#### WHAT TO PRODUCE
From the records below, extract all the text exactly and leave the images behind.
==== ROWS
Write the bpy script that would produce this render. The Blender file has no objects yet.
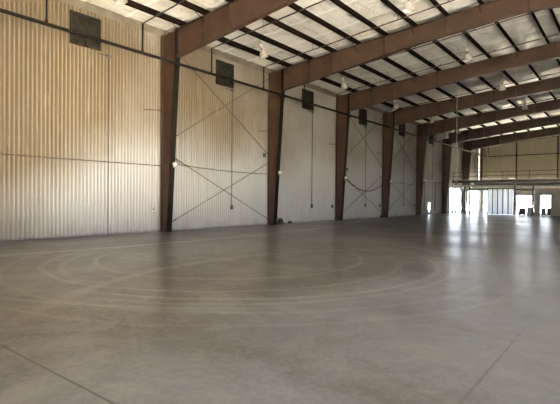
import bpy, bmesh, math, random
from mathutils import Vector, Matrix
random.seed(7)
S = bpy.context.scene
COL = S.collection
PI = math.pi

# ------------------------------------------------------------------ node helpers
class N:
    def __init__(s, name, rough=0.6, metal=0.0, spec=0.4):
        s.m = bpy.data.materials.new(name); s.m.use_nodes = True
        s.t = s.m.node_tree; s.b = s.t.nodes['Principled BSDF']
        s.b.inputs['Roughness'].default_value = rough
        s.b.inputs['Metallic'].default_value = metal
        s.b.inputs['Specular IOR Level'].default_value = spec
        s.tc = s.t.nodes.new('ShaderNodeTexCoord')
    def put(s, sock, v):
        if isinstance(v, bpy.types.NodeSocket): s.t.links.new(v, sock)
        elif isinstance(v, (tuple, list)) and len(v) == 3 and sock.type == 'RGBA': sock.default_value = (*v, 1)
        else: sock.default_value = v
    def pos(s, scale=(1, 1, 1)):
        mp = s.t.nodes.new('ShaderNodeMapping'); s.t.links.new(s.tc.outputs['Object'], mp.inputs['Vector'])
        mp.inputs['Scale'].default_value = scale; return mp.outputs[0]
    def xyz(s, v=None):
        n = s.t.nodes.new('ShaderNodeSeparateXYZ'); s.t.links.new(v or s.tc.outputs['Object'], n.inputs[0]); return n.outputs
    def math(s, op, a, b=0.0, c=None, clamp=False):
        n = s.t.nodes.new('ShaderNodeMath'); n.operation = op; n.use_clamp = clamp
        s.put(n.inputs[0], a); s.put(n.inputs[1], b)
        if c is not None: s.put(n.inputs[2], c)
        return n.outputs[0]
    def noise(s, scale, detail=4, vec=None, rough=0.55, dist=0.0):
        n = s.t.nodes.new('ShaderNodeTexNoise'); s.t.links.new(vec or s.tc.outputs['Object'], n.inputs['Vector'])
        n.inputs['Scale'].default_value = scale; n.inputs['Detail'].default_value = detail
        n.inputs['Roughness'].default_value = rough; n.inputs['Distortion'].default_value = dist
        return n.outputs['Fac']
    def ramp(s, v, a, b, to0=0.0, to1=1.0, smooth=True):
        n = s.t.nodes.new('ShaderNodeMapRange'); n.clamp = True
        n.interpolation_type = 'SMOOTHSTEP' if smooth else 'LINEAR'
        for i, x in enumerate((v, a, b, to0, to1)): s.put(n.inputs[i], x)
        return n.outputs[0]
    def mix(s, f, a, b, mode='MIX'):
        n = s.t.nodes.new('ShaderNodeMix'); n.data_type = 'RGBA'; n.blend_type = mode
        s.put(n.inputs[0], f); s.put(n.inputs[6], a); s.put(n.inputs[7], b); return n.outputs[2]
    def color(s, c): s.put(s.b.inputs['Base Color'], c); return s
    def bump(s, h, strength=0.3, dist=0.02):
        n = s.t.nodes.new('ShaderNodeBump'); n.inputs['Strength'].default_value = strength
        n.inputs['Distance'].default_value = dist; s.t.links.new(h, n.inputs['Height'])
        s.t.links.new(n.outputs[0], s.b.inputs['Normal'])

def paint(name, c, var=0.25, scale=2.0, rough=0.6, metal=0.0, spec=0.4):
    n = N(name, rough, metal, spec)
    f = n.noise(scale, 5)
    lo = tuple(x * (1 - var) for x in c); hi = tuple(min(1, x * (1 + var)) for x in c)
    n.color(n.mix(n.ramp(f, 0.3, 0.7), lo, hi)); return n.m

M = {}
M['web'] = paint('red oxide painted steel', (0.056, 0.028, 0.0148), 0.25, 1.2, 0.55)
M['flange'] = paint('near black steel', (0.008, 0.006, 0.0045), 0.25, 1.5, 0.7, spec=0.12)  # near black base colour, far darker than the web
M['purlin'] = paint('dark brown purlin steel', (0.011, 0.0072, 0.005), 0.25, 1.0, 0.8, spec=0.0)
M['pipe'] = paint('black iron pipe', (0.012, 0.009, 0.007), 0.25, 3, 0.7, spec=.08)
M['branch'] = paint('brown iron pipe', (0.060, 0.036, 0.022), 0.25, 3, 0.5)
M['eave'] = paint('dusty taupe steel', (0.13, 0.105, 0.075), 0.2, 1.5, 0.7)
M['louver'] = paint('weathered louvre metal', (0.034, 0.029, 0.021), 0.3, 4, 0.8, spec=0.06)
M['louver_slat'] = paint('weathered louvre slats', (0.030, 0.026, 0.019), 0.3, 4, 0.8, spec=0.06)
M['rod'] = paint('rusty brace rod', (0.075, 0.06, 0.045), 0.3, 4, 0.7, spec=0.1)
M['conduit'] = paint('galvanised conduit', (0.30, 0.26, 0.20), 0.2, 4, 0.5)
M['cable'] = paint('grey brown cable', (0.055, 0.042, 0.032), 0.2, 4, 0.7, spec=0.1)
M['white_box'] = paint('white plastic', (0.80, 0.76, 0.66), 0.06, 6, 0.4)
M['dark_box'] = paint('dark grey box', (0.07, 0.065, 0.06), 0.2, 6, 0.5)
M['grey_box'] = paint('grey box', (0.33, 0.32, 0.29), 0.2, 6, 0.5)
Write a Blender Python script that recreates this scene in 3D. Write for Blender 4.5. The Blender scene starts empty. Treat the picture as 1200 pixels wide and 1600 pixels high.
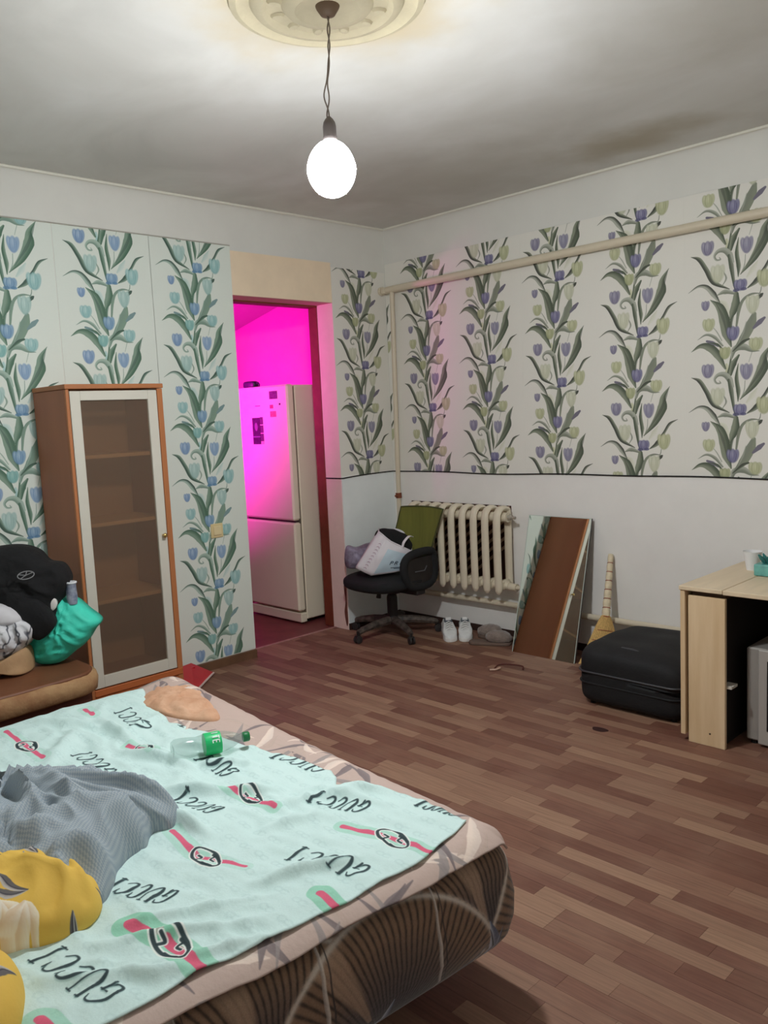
========
#### SOLVED EXERCISE
Write the bpy script that would produce this render. The Blender file has no objects yet.
import bpy, bmesh, math, random
from mathutils import Vector, Matrix
random.seed(7)
S = bpy.context.scene
COL = S.collection
PI = math.pi

# ------------------------------------------------------------------ node helpers
class N:
    def __init__(s, name, rough=0.6, metal=0.0, spec=0.4):
        s.m = bpy.data.materials.new(name); s.m.use_nodes = True
        s.t = s.m.node_tree; s.b = s.t.nodes['Principled BSDF']
        s.b.inputs['Roughness'].default_value = rough
        s.b.inputs['Metallic'].default_value = metal
        s.b.inputs['Specular IOR Level'].default_value = spec
        s.tc = s.t.nodes.new('ShaderNodeTexCoord')
    def put(s, sock, v):
        if isinstance(v, bpy.types.NodeSocket): s.t.links.new(v, sock)
        elif isinstance(v, (tuple, list)) and len(v) == 3 and sock.type == 'RGBA': sock.default_value = (*v, 1)
        else: sock.default_value = v
    def pos(s, scale=(1, 1, 1)):
        mp = s.t.nodes.new('ShaderNodeMapping'); s.t.links.new(s.tc.outputs['Object'], mp.inputs['Vector'])
        mp.inputs['Scale'].default_value = scale; return mp.outputs[0]
    def xyz(s, v=None):
        n = s.t.nodes.new('ShaderNodeSeparateXYZ'); s.t.links.new(v or s.tc.outputs['Object'], n.inputs[0]); return n.outputs
    def math(s, op, a, b=0.0, c=None, clamp=False):
        n = s.t.nodes.new('ShaderNodeMath'); n.operation = op; n.use_clamp = clamp
        s.put(n.inputs[0], a); s.put(n.inputs[1], b)
        if c is not None: s.put(n.inputs[2], c)
        return n.outputs[0]
    def noise(s, scale, detail=4, vec=None, rough=0.55, dist=0.0):
        n = s.t.nodes.new('ShaderNodeTexNoise'); s.t.links.new(vec or s.tc.outputs['Object'], n.inputs['Vector'])
        n.inputs['Scale'].default_value = scale; n.inputs['Detail'].default_value = detail
        n.inputs['Roughness'].default_value = rough; n.inputs['Distortion'].default_value = dist
        return n.outputs['Fac']
    def ramp(s, v, a, b, to0=0.0, to1=1.0, smooth=True):
        n = s.t.nodes.new('ShaderNodeMapRange'); n.clamp = True
        n.interpolation_type = 'SMOOTHSTEP' if smooth else 'LINEAR'
        for i, x in enumerate((v, a, b, to0, to1)): s.put(n.inputs[i], x)
        return n.outputs[0]
    def mix(s, f, a, b, mode='MIX'):
        n = s.t.nodes.new('ShaderNodeMix'); n.data_type = 'RGBA'; n.blend_type = mode
        s.put(n.inputs[0], f); s.put(n.inputs[6], a); s.put(n.inputs[7], b); return n.outputs[2]
    def color(s, c): s.put(s.b.inputs['Base Color'], c); return s
    def bump(s, h, strength=0.3, dist=0.02):
        n = s.t.nodes.new('ShaderNodeBump'); n.inputs['Strength'].default_value = strength
        n.inputs['Distance'].default_value = dist; s.t.links.new(h, n.inputs['Height'])
        s.t.links.new(n.outputs[0], s.b.inputs['Normal'])

def paint(name, c, var=0.25, scale=2.0, rough=0.6, metal=0.0, spec=0.4):
    n = N(name, rough, metal, spec)
    f = n.noise(scale, 5)
    lo = tuple(x * (1 - var) for x in c); hi = tuple(min(1, x * (1 + var)) for x in c)
    n.color(n.mix(n.ramp(f, 0.3, 0.7), lo, hi)); return n.m

M = {}
M['web'] = paint('red oxide painted steel', (0.056, 0.028, 0.0148), 0.25, 1.2, 0.55)
M['flange'] = paint('near black steel', (0.008, 0.006, 0.0045), 0.25, 1.5, 0.7, spec=0.12)  # near black base colour, far darker than the web
M['purlin'] = paint('dark brown purlin steel', (0.011, 0.0072, 0.005), 0.25, 1.0, 0.8, spec=0.0)
M['pipe'] = paint('black iron pipe', (0.012, 0.009, 0.007), 0.25, 3, 0.7, spec=.08)
M['branch'] = paint('brown iron pipe', (0.060, 0.036, 0.022), 0.25, 3, 0.5)
M['eave'] = paint('dusty taupe steel', (0.13, 0.105, 0.075), 0.2, 1.5, 0.7)
M['louver'] = paint('weathered louvre metal', (0.034, 0.029, 0.021), 0.3, 4, 0.8, spec=0.06)
M['louver_slat'] = paint('weathered louvre slats', (0.030, 0.026, 0.019), 0.3, 4, 0.8, spec=0.06)
M['rod'] = paint('rusty brace rod', (0.075, 0.06, 0.045), 0.3, 4, 0.7, spec=0.1)
M['conduit'] = paint('galvanised conduit', (0.30, 0.26, 0.20), 0.2, 4, 0.5)
M['cable'] = paint('grey brown cable', (0.055, 0.042, 0.032), 0.2, 4, 0.7, spec=0.1)
M['white_box'] = paint('white plastic', (0.80, 0.76, 0.66), 0.06, 6, 0.4)
M['dark_box'] = paint('dark grey box', (0.07, 0.065, 0.06), 0.2, 6, 0.5)
M['grey_box'] = paint('grey box', (0.33, 0.32, 0.29), 0.2, 6, 0.5)
Write a Blender Python script that recreates this scene in 3D. Write for Blender 4.5. The Blender scene starts empty. Treat the picture as 1200 pixels wide and 1600 pixels high.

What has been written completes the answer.